Since at least the time of the Pearson Government, one of the Liberal party’s central purposes has been to mould Canada into its own image, remaking national symbols to reflect the party while at the same time populating the civil service and public institutions with Liberal loyalists (hello Trudeau Foundation). Today, the Justin Trudeau Liberals are not merely content to put a party stamp on the country. They behave as if they want to, and as if they believe they can, remake society entirely by removing symbols and references to the past.
Earlier on, most of the changes made by Liberal governments at least incorporated recognizable Canadian symbols, with a Liberal spin on Canada, as opposed to a Conservative one. For instance, the red and white flag adopted in 1965 transparently displays Liberal colours, but the maple leaf had long been a symbol of Canada, and was prominently incorporated into the previous Red Ensign flag.
Patriating the constitution introduced the Charter of Rights and Freedoms along with a new amending formula, but also maintained Canada’s status as a constitutional monarchy, as well as the original constitution, “similar in Principle to that of the United Kingdom.”
This is how societies evolve, with changes sometimes small and subtle, and other times big and loud. A government confident in itself should be confident to modernize, while also recognizing there is a past.
For the Liberals of today, however, it’s as if they want us to believe that Canada was reforged anew in 2015, with the ascendancy of Trudeau to prime minister.
The latest attempt is the redesign of the Canadian passport.
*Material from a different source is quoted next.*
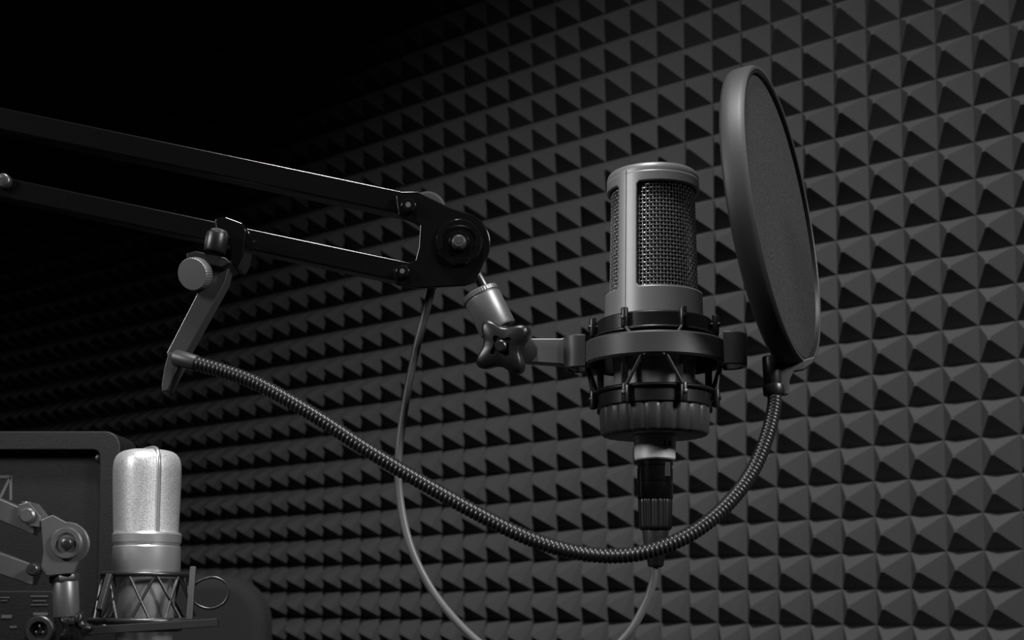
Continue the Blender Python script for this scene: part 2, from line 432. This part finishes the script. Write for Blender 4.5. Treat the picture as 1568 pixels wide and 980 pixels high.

Apart from uglifying the cover, which at least maintains Canada’s royal coat of arms, the pages within have done away with recognizable symbols, such as images of the Fathers of Confederation, the Last Spike of the Canadian Pacific Railway in 1885, the Vimy Memorial, as well as images of Terry Fox and Nellie McClung.
In their place, there are now generic pictures that appear to have been drawn and coloured by elementary school children, that if they were not contained within a Canadian passport, there would be no indication that they represent Canada. Yet, we are to believe that they highlight “Canada’s diverse people, landscapes and wildlife across the four seasons.”
As with most things intended to represent diversity, they do so by removing and sanitizing the diversity that actually does exist. Adding imagery that represents Indigenous Canadians would be desirable and appropriate, but adding images that represent everyone, represents no one.
The government has been on something of a roll of late in its mission to scrub Canada of anything resembling Canadianess. Beginning just this spring, the Liberals have removed from King Charles III’s official title references to the “United Kingdom” and “Defender of the Faith.” Similarly breaking with tradition, a new Canadian crown has been designed to sit atop the royal coat of arms. Rather than adopt Charles’ crown, this “Trudeau Crown” replaces religious symbols with maple leafs and snowflakes.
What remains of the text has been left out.